L’Enfer en bouteille
En cette période pré-angoumoisine, les projecteurs se braquent sur l’invité événement du 41e Festival international de la bande dessinée. Après un sulfureux DDT chez Le Lézard noir, Casterman édite également son Maruo avec une collection de travaux récents issus du magazine alternatif Comic Beam – berceau de Wet Moon ou de Thermae Romae.
Quelle merveille! En quatre nouvelles d’un raffinement graphique absolument phénoménal, l’artiste libère la virtuosité de ses compositions à l’encre noire, d’une finesse incroyable, au service de récits cruels et exaltés. Un ouvrage qui s’érige au triomphe des parfums d’antan, à commencer par L’Enfer en bouteille, récit-titre et adaptation d’un classique de l’écrivain avant-gardiste Yumeno Kyûsaku (1889-1936). Ou les désirs décadents d’un frère et d’une sœur, sur une île déserte au goût de paradis désabusé. Dans la cocasse Tentation de Saint-Antoine explose tout le goût de Maruo pour la peinture occidentale, qu’il cite à la fois dans le texte et dans l’image – y sont directement référencés Bosch, Dalí, Rops, ou Ernst. Les deux dernières histoires, prenant pour cadre l’avant-guerre nippone, sont respectivement l’adaptation pétrie d’humour noir d’un classique du rakugo (histoires racontées et mimées par un conteur), et l’épouvantable destin d’une jeune fille forcée de vendre son corps pour se nourrir, elle et son frère handicapé.

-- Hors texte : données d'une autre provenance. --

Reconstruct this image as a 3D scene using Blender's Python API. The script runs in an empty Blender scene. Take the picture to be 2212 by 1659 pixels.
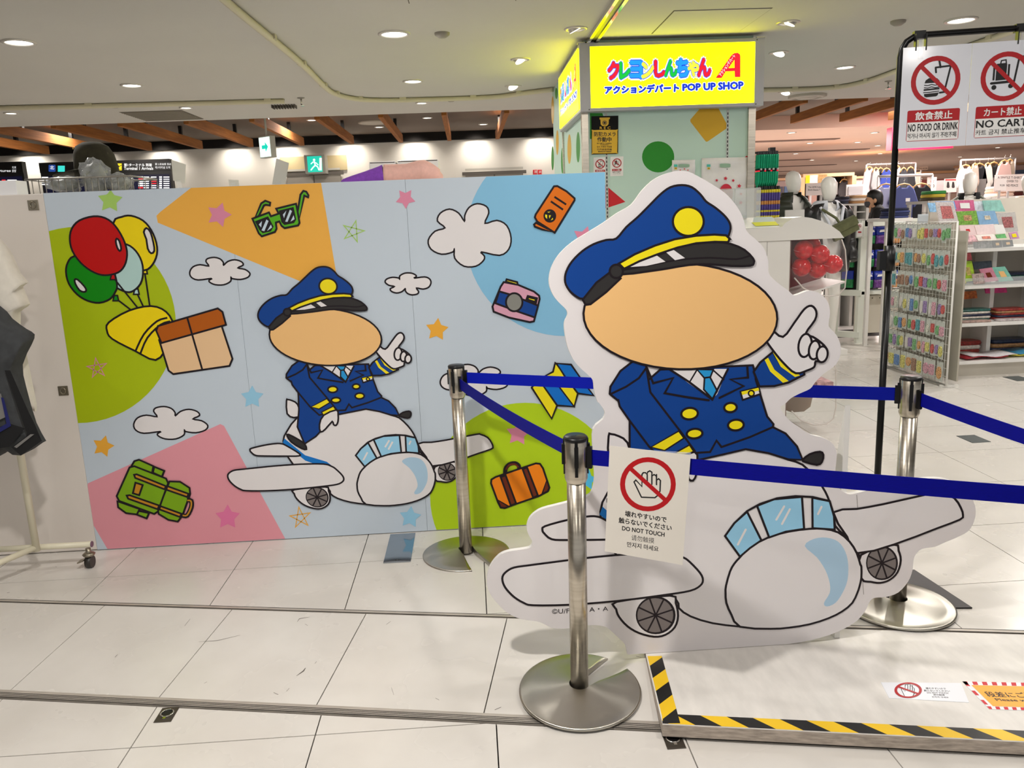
import bpy, bmesh, math, random
from mathutils import Vector, Matrix
from mathutils.geometry import tessellate_polygon

S = bpy.context.scene
COL = S.collection
random.seed(7)
PI = math.pi

# ------------------------------------------------------------------ camera
W0, H0, FPX = 2212.0, 1659.0, 1720.0
CX, CY, EYE = W0 / 2, H0 / 2, 1.58
PIT, ROL, YAW = math.radians(11.477), math.radians(-2.3075), math.radians(2.688)
FW = Vector((math.sin(YAW) * math.cos(PIT), math.cos(YAW) * math.cos(PIT), -math.sin(PIT)))
_r0 = Vector((math.cos(YAW), -math.sin(YAW), 0)); _u0 = _r0.cross(FW)
RT = math.cos(ROL) * _r0 + math.sin(ROL) * _u0
UP = -math.sin(ROL) * _r0 + math.cos(ROL) * _u0
EYEP = Vector((0, 0, EYE))
cam = bpy.data.cameras.new('camera')
cam.sensor_fit = 'HORIZONTAL'; cam.sensor_width = 36.0; cam.lens = FPX / W0 * 36.0
cam.clip_start = 0.05; cam.clip_end = 200
camo = bpy.data.objects.new('camera', cam); COL.objects.link(camo)
camo.matrix_world = Matrix.Translation(EYEP) @ Matrix((RT, UP, -FW)).transposed().to_4x4()
S.camera = camo

# ------------------------------------------------------------------ exposure, world, light
S.view_settings.view_transform = 'Standard'; S.view_settings.look = 'None'
S.view_settings.exposure = 0.0; S.view_settings.gamma = 1.0; S.view_settings.use_curve_mapping = False
S.display_settings.display_device = 'sRGB'
world = bpy.data.worlds.new('world'); S.world = world; world.use_nodes = True
world.node_tree.nodes['Background'].inputs[0].default_value = (1.0, 0.98, 0.955, 1)
world.node_tree.nodes['Background'].inputs[1].default_value = 0.52
LAMP_W = 14.0      # one ceiling downlight
KEY_W = 62.0       # the stronger downlights in front of the mural
LAMP_COL = (1.0, 0.955, 0.90)

# ------------------------------------------------------------------ small helpers
def lin(c):
    c /= 255.0
    return c / 12.92 if c <= 0.04045 else ((c + 0.055) / 1.055) ** 2.4
def rgb(r, g, b): return (lin(r), lin(g), lin(b), 1.0)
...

Autant de perles noires, autant de portes d’entrées idéales à cet artiste en marge dont les partis pris extrêmes peuvent effrayer. Ici, l’approche reste réservée aux adultes mais on ne trouvera pas les élans borderline dont l’homme est capable (gore anatomique, scatologie,…). Juste un goût de romantisme sombre, délicatement malsain, dans un monde d’impuretés coquettes et de décorums surréalistes.